RIM brings order to scattered spreadsheets, technical notes and files by offering a single source of truth — guided by the FAIR data principles.
Introduction
The Research Information Model (RIM) is intended to form a common data environment (CDE) for research projects. The database is being assembled guided by the FAIR data principles — it strives to make material data Findable, Accessible, Interoperable and Reusable. A well-designed CDE brings order to scattered spreadsheets, technical notes and files by offering a single source of truth that everybody can trust.
The name Research Information Model (RIM) is chosen by analogy with Building Information Modelling (BIM), a key digital technology in the civil engineering and construction industry. BIM combines an asset model with structured, machine-readable information (materials, quantities, specifications and schedules) so that many stakeholders can work from a shared and continuously updated source of truth.
In practice, BIM delivers value mainly through coordinated information management: it reduces fragmented documentation by keeping project data in one place, enforces consistent data structures and terminology, and improves collaboration by enabling early detection of inconsistencies and better-informed decisions across the whole asset lifecycle.
RIM applies the same philosophy to research projects. Instead of modelling a building, it models the research 'asset' — geometry, materials, production methods, experiments, datasets, documents and their provenance — inside a common data environment. By standardising how these artefacts are described and linked, RIM supports reproducibility and reuse and aligns day-to-day research data handling with the FAIR principles.
To achieve this, RIM bridges design authoring and cloud collaboration. In Grasshopper (GH), users create, query and validate database entries next to their parametric models, enabling a design-driven unified workflow.
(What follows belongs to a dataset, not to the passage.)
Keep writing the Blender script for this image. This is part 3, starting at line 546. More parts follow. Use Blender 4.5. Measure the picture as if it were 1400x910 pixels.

Combined with cloud functionality similarly to the services such as Nextcloud for synchronised storage, sharing and access control, RIM keeps structured records and supporting files available to the whole team.
Three pillars
The message below summarises why centralising, standardising and collaborating on data is so important:
Centralisation / 01
Keeps all relevant information in one reliable location. A single repository improves efficiency because large datasets are easier to find, reduces inconsistencies by eliminating duplicate copies, and ensures real-time accessibility for dynamic projects. No more hunting through e-mails or local folders — everything lives together.
Standardisation / 02
Harmonises how data is stored and formatted. When data follow clear structures and use consistent units and terminology, different software tools can exchange information seamlessly. Quality improves because validation checks catch errors and missing values before they propagate downstream. Standardised data also makes it simpler for machines (AI systems) and humans to interpret the information.
Collaboration / 03
Flourishes when everyone works on the same platform. User-friendly interfaces invite people from different backgrounds — engineers, materials scientists, architects — to contribute their expertise. Sharing enriches the data, sparks innovation and helps teams achieve better outcomes. Access to a wide range of perspectives encourages creativity and problem solving.
Developing the RIM database is simultaneously the development of its semantic model — a shared, machine-readable vocabulary and set of relationships that gives research assets and their metadata unambiguous meaning. RIM functions as a semantic layer that captures the meaning, relationships, and constraints of research artifacts across geometry, materials, production, and evaluation, enabling consistent interpretation across tools and projects.